The Three New Types of Business Relationships Every Entrepreneur Needs
A recent study asked business owners and CEOs what emotions they most relate to in their day-to-day lives.
The top three answers?
Lonely. Isolated. Overwhelmed.
Sound familiar?
Here’s the thing. It’s not because you’re weak. It’s because you’re missing three specific relationships that nobody ever told you that you needed.
I’ve spent 25+ years building businesses, coaching founders, and watching brilliant people grind themselves into the ground trying to do it alone. And I can tell you with certainty: the most successful people I know don’t just have a great product or a great market. They have the right people in their corner.
Not just any people. The right people. In the right roles.

Here they are.
1. The Swim Buddy
A swim buddy isn’t your mentor. It’s not your spouse. It’s not your best friend who works a corporate job and thinks you’re crazy for running a business.
A swim buddy is someone at your level, in your grind, training with you.
The Navy SEALs don’t send you into the ocean alone. They pair you up. Because the water is cold, the mission is hard, and everyone needs someone who has their six.
In business, your swim buddy is the person you can call and say “I need 8 minutes” and they pick up. Not to fix it. Not to judge it. Just to be there. Science backs this up: 8 minutes of genuine human connection from someone who cares can pull a person back from almost any dark place.
The rule: your swim buddy has to be a business owner. Someone who’s borrowed money to make payroll. Someone who’s run up credit card debt to keep the lights on. Someone who gets it, not just appreciates it.
Ask yourself: Who is your swim buddy right now? Can you call them at 9 PM on a Tuesday?

2. The Drill Instructor
Your swim buddy will let you off the hook sometimes. That’s okay, that’s love.
But you need someone who won’t.
The Drill Instructor doesn’t accept your excuses. They only accept your dreams. You tell them what you’re going to do, lose 50 pounds, close 10 deals, finish the product, and they hold you to it. No b*******. No “well, it’s been a hard month.” Just: did you do it or didn’t you?
Here’s what most people get wrong about accountability: they think it takes more energy to be held accountable than to just do it yourself. It’s the opposite. Trying, that endless loop of intention without execution, is the most exhausting thing you can do. Committing is actually easier because it’s final. You either did it or you didn’t.
The smarter you are, the harder you are to coach. Because the better your excuses get.

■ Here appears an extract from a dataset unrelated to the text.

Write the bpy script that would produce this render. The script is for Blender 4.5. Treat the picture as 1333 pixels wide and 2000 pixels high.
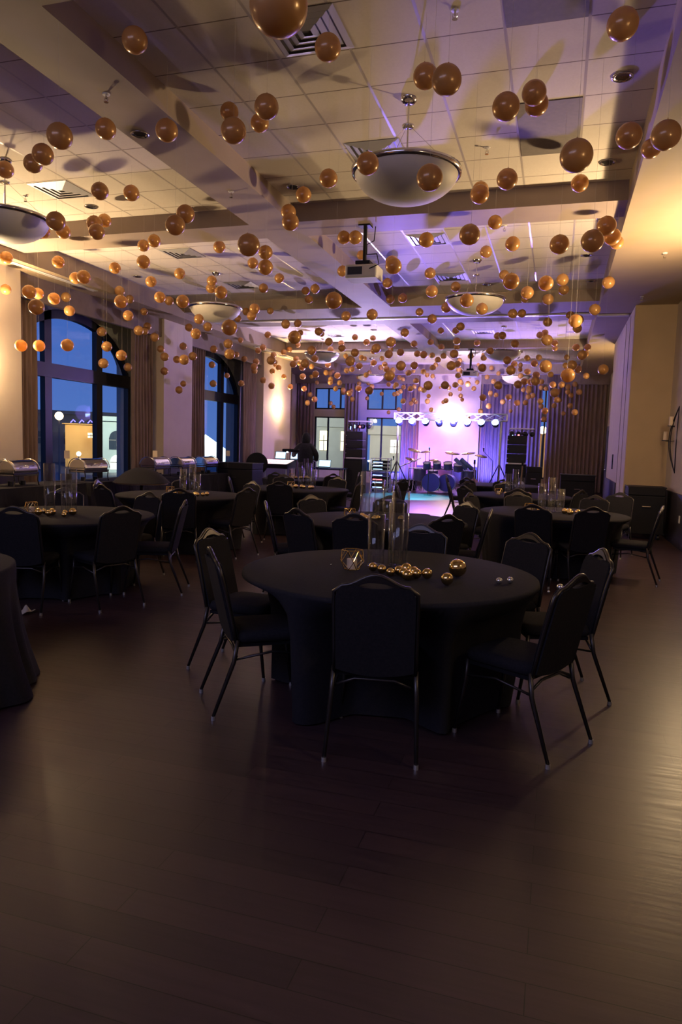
import bpy, bmesh, math, random
from mathutils import Vector, Matrix
PI = math.pi
random.seed(11)
for o in list(bpy.data.objects):
    bpy.data.objects.remove(o, do_unlink=True)
sc = bpy.context.scene
C = sc.collection

# ------------------------------------------------------------------ camera
cam_d = bpy.data.cameras.new('camera')
cam = bpy.data.objects.new('camera', cam_d)
C.objects.link(cam)
Fv = Vector((-0.2888213, 0.95254249, -0.09615123))
Rv = Vector((0.95570327, 0.2928035, 0.02995601))
Uv = Vector((-0.05668779, 0.08324011, 0.99491587))
M = Matrix((( Rv.x, Uv.x, -Fv.x, 0), (Rv.y, Uv.y, -Fv.y, 0), (Rv.z, Uv.z, -Fv.z, 1.55), (0, 0, 0, 1)))
cam.matrix_world = M
cam_d.sensor_fit = 'VERTICAL'
cam_d.sensor_height = 36.0
cam_d.lens = 36.0 * 1373.9 / 2000.0
cam_d.clip_start = 0.05
cam_d.clip_end = 600
sc.camera = cam

# ------------------------------------------------------------------ view
sc.view_settings.view_transform = 'Standard'
sc.view_settings.look = 'None'
sc.view_settings.gamma = 1
sc.view_settings.use_curve_mapping = False
sc.view_settings.exposure = 0.3

# ------------------------------------------------------------------ dusk sky
w = bpy.data.worlds.new('dusk')
sc.world = w
w.use_nodes = True
nt = w.node_tree
nt.nodes.clear()
out = nt.nodes.new('ShaderNodeOutputWorld')
bg = nt.nodes.new('ShaderNodeBackground')
tc = nt.nodes.new('ShaderNodeTexCoord')
sep = nt.nodes.new('ShaderNodeSeparateXYZ')
ramp = nt.nodes.new('ShaderNodeValToRGB')
ramp.color_ramp.elements[0].position = 0.0
ramp.color_ramp.elements[0].color = (0.075, 0.16, 0.46, 1)
ramp.color_ramp.elements[1].position = 0.30
ramp.color_ramp.elements[1].color = (0.02, 0.07, 0.36, 1)
nt.links.new(tc.outputs['Generated'], sep.inputs[0])
nt.links.new(sep.outputs['Z'], ramp.inputs[0])
nt.links.new(ramp.outputs[0], bg.inputs[0])
bg.inputs[1].default_value = 1.0
nt.links.new(bg.outputs[0], out.inputs[0])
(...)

You need someone who doesn’t care how good your excuse is.
Ask yourself: Who in your life will call you out and do you actually give them permission to?

3. The Coach
The swim buddy keeps you from drowning. The drill instructor keeps you doing the push-ups.

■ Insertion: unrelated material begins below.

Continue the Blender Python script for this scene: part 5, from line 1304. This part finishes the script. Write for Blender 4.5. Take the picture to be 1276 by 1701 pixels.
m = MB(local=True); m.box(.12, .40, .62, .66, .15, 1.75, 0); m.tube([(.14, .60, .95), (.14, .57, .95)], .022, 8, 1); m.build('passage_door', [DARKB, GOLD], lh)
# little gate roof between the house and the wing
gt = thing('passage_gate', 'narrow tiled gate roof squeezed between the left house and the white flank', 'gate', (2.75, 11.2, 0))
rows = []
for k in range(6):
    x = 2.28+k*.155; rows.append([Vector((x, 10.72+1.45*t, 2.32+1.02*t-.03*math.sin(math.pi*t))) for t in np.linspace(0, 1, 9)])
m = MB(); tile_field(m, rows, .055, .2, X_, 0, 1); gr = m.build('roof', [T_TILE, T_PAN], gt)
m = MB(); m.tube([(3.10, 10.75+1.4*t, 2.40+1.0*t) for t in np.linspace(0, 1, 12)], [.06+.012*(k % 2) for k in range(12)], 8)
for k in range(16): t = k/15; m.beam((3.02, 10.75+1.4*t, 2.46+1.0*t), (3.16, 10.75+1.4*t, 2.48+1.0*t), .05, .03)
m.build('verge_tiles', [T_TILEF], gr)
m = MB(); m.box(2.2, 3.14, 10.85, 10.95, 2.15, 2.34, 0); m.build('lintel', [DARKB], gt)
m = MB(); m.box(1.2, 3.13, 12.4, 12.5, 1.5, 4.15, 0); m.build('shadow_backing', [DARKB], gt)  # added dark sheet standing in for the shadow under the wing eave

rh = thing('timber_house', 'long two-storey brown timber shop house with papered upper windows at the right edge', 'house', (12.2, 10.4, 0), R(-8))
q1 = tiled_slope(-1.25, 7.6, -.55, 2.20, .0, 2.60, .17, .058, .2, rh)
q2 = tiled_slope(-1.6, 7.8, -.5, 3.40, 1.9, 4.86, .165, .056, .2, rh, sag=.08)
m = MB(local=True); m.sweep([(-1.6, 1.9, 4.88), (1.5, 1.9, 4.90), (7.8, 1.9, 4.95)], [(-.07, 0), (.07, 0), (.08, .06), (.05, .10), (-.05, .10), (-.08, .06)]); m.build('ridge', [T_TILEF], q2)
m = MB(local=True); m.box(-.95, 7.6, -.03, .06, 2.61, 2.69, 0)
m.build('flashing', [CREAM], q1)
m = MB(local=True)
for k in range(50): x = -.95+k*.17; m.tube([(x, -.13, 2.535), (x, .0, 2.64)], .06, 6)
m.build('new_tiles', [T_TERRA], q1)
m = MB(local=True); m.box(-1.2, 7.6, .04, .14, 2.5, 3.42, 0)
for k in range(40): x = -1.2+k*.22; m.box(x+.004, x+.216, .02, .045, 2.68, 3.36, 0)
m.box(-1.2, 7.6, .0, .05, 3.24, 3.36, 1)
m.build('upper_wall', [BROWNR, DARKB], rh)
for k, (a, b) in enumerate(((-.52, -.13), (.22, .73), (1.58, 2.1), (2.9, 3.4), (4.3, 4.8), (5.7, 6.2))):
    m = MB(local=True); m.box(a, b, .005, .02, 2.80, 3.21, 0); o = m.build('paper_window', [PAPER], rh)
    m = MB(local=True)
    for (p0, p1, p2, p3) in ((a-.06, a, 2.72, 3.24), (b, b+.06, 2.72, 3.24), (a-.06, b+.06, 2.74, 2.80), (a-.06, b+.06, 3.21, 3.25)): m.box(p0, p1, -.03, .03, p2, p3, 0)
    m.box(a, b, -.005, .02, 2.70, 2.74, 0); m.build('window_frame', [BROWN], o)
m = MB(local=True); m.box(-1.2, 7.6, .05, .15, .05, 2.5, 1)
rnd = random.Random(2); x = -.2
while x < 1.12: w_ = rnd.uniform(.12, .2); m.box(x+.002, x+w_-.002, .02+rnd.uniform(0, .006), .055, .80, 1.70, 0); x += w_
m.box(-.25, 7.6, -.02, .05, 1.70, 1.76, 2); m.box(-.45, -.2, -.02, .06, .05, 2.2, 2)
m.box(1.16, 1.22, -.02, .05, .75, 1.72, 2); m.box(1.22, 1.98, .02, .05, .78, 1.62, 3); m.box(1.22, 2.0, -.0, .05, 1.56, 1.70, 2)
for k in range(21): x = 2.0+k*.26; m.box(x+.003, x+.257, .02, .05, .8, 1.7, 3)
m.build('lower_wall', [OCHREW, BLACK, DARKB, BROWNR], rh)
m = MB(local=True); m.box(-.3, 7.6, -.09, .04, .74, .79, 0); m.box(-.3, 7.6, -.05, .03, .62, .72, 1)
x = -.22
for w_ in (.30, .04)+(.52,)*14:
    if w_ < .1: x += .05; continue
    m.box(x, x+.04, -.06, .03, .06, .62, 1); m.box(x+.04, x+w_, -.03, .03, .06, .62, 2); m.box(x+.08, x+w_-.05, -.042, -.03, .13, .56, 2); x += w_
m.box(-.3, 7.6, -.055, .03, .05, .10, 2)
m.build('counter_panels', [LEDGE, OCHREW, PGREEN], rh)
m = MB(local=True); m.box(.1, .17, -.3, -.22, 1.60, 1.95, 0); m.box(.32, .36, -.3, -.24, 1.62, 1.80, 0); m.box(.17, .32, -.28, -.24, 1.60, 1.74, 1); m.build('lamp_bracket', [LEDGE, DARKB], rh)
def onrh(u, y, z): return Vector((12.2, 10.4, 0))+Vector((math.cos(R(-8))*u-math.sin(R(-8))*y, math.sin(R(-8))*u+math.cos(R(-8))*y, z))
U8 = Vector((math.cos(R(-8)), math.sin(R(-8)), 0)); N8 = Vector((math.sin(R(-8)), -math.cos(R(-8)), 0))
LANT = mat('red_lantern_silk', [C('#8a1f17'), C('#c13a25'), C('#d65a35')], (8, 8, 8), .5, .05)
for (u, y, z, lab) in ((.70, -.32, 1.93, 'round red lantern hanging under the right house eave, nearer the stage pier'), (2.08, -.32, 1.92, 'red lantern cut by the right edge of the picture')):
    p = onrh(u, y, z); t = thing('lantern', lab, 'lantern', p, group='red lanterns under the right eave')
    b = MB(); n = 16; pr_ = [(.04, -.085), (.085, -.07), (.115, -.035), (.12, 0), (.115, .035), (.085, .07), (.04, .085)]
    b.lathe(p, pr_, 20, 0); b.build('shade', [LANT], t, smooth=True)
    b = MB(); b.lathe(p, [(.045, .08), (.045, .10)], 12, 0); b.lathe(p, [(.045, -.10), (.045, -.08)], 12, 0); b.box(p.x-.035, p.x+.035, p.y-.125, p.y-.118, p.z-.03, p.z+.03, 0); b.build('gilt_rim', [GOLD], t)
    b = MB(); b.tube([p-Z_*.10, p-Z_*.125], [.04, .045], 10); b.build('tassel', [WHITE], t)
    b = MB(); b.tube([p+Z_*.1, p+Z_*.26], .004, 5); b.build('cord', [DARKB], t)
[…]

The coach helps you see what you can’t see.
This morning I jumped on the highway knowing exactly where I was going. I ignored my GPS because I thought I knew a better route. I hit traffic. My GPS was trying to tell me something I couldn’t see from where I was sitting.
That’s what a great coach does. They’re not just tracking your activity. They’re looking ahead at the road you’re about to drive down and telling you where the traffic is before you hit it.

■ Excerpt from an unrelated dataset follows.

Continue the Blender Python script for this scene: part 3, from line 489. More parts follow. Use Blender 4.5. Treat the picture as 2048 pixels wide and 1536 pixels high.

A coach has to understand all the chess pieces in your business. The market trends. The blind spots. The assumptions you’re making that are about to cost you six months. They need to see your business from 30,000 feet while you’re in the weeds.
And right now, if AI isn’t one of the trends your coach is helping you navigate, you need a new coach.
Ask yourself: Who in your life can provide insight that changes your trajectory, not just your activity?

The Bottom Line
Most people on this journey feel lonely, isolated, and overwhelmed because they’re trying to be their own swim buddy, drill instructor, and coach all at once.
You can’t be all three for yourself. You’re too close to it.
Find your swim buddy. Give someone permission to be your drill instructor. Invest in a coach who can see the traffic ahead.
The question is, are you committed, or are you just trying?